Synopses & Reviews
Last time it was stolen weed and knockoff designer shampoo. This time it is the seemingly trivial occurrence of a few pilfered honeybee colonies that propel former hippie and merry prankster Harry Stein into the multitrillion-dollar world of the honeybee industry. In the presence of six trillion bees to pollinate millions of acres of almond trees, Stein, who is deathly allergic to bee stings, discovers the natural catastrophe of colony collapse, and a corrupt grab by organized AGROBIZ for all of the available water in Southern California.

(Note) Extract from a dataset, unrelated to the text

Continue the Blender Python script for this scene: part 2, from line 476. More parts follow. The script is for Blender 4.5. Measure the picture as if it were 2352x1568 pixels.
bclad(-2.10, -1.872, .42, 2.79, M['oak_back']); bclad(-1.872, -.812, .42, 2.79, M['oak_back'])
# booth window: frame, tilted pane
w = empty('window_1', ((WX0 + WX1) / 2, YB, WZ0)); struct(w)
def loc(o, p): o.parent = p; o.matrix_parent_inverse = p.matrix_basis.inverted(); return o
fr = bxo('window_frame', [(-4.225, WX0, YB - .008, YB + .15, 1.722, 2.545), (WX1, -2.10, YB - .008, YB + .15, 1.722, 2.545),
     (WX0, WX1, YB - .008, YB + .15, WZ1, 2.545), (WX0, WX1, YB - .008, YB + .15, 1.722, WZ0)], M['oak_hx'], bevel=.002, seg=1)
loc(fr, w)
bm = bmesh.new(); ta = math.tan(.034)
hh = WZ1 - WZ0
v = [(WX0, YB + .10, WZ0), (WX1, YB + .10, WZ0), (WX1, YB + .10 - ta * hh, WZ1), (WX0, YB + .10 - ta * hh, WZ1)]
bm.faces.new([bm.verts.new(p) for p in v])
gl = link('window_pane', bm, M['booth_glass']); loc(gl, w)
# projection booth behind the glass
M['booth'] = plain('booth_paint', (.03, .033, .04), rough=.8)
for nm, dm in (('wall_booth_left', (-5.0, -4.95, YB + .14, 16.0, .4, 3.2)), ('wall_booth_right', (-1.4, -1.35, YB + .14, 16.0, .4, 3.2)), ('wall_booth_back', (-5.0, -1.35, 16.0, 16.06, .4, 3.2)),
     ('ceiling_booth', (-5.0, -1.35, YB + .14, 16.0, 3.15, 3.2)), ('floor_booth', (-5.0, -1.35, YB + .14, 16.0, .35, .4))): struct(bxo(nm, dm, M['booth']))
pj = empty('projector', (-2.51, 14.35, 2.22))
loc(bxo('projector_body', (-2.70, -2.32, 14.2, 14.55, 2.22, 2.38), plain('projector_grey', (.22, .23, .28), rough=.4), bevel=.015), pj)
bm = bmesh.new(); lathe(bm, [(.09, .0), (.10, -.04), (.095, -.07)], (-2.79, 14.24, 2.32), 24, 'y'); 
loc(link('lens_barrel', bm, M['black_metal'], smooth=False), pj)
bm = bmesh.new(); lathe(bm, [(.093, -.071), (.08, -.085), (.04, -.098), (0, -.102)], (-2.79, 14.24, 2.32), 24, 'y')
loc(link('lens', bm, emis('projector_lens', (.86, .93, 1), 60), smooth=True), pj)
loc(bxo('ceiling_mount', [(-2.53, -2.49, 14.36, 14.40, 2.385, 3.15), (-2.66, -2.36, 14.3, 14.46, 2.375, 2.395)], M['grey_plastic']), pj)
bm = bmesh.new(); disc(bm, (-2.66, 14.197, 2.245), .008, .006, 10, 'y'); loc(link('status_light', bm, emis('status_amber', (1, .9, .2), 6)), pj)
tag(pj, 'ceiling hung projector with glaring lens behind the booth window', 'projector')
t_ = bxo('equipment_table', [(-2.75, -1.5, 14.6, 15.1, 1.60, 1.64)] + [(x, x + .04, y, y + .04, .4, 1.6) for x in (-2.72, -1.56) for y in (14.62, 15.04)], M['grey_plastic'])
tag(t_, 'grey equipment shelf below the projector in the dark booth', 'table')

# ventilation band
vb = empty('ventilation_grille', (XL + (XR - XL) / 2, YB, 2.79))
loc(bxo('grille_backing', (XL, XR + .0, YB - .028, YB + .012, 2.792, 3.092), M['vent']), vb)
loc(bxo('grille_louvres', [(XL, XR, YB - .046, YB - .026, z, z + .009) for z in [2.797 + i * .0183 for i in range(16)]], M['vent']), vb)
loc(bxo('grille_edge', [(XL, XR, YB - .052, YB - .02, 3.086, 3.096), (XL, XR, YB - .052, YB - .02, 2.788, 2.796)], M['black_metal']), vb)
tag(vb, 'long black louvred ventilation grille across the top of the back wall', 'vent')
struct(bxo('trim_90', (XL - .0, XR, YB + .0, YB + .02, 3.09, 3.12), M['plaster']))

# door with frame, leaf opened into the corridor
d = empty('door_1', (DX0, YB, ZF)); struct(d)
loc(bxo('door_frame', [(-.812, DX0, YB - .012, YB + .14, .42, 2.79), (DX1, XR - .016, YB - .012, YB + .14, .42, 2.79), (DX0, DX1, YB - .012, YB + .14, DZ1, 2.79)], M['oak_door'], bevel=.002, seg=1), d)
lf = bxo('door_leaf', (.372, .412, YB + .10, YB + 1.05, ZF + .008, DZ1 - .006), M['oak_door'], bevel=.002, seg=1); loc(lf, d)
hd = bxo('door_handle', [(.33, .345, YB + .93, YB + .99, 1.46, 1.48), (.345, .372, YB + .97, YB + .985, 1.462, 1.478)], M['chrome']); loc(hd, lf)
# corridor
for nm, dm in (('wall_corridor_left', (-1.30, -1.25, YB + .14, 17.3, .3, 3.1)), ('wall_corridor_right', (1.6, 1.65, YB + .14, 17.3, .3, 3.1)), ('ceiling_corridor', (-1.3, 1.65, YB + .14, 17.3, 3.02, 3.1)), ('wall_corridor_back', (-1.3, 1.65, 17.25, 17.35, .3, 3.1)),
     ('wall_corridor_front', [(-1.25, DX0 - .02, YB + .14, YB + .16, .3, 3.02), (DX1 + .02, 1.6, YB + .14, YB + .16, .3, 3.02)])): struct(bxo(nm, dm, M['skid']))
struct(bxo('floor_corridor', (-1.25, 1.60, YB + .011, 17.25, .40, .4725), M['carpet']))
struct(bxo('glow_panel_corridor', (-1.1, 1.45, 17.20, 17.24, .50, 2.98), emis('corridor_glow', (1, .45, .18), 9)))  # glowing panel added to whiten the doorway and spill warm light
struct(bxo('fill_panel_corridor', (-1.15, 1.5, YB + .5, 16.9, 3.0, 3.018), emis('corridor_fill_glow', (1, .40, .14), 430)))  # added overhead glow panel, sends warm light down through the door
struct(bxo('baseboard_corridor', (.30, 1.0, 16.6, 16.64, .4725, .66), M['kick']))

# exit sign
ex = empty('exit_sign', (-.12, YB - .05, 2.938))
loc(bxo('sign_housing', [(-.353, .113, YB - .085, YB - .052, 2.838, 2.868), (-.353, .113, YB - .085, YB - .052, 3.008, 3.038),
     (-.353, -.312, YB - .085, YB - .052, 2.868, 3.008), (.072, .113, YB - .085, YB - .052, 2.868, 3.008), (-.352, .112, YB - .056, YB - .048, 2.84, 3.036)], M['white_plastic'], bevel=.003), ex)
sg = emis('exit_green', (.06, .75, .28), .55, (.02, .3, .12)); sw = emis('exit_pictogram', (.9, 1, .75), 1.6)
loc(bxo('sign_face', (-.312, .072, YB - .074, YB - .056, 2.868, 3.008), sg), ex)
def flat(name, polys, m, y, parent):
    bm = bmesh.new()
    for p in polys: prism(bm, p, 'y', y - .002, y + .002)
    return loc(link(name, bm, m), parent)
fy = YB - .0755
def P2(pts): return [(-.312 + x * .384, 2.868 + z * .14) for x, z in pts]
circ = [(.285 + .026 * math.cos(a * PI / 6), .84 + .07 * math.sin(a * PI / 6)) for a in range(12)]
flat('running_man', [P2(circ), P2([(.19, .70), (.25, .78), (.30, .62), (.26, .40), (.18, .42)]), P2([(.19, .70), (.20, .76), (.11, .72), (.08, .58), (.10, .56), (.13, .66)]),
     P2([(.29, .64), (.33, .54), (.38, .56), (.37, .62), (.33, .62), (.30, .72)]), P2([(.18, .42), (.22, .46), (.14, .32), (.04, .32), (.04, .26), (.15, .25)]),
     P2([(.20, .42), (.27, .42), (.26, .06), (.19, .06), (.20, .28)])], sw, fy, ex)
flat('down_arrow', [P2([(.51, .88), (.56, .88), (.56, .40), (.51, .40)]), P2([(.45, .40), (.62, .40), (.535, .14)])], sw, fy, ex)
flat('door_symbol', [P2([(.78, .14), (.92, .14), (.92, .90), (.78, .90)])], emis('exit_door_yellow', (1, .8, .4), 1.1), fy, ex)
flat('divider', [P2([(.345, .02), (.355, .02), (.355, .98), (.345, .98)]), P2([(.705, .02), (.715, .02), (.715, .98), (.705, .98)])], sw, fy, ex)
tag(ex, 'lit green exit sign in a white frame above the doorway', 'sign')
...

In his absence, Harry's daughter Angie and his woman friend Lila's very attractive seventeen-year-old stepson find an elephant tusk that has been carried in to Lila's pool on an underground seepage from the nearby La Brea Tar Pits. When the rest of the skeleton emerges, it turns out not to be the prehistoric mammoth they'd hoped it would be, but a human being who just might have been murdered in the 1920s. The perpetrator of the eighty-year-old murder is still alive and the most powerful man in Los Angeles and will do anything necessary to keep the secret hidden.
Synopsis
A pilfered colony of honeybees and an elephant tusk that seeps up through an underground channel of tar propel Stein into his next series of escapades. He is catapulted out of the cushy comfort of his friend and now love's Beverly Hills home to investigate the most trivial of events, the theft of some honeybee hives. As in all of Stein's adventures, this little cottage industry is revealed to be a gigantic global economic force--a force that influences the billion-dollar almond pollination season in California as well as the honey that finances Al Quaeda.